After all, information itself is cheap; as the list above shows, it exists in many ways, and in many different forms. That information only becomes knowledge when the right slice of information can be applied in the right situation.

For example, suppose a prospect has a question about a particular feature on one of your newer products. Your sales team should be able to answer that question without wading through a pile of sales sheets and development wikis—or worse, waiting for an answer from a SME halfway around the world.

Another example: A customer has an issue and reaches out to your organization via social media. Your customer service team now has to query several separate systems in order to handle this: a case management system, an internal incident management system, a knowledge base, and several off-band communication channels. This would usually take a full day; imagine, though, if the relevant knowledge in these systems could be made available instantly, so that a reply could be made within the hour. (In fact. call center costs and volumes can decrease by as much as 30% when better search and automation tools are implemented.)
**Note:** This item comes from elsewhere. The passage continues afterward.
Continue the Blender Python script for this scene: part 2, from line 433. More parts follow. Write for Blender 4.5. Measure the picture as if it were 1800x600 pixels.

These are just a couple of simple examples—you can follow the links for more detailed use cases. Still, they are good examples of why traditional knowledge management is not surviving the digital age. They also show why we developed our app, Nimeyo, as a way to automate the gathering of information across channels. It is a knowledge automation solution that brings both speed and relevance to those who need the right information at just the right time.

Like Beanie Babies and dial-up internet, some things should be left in the ’90s. It’s time to update the way we access information in this digital age.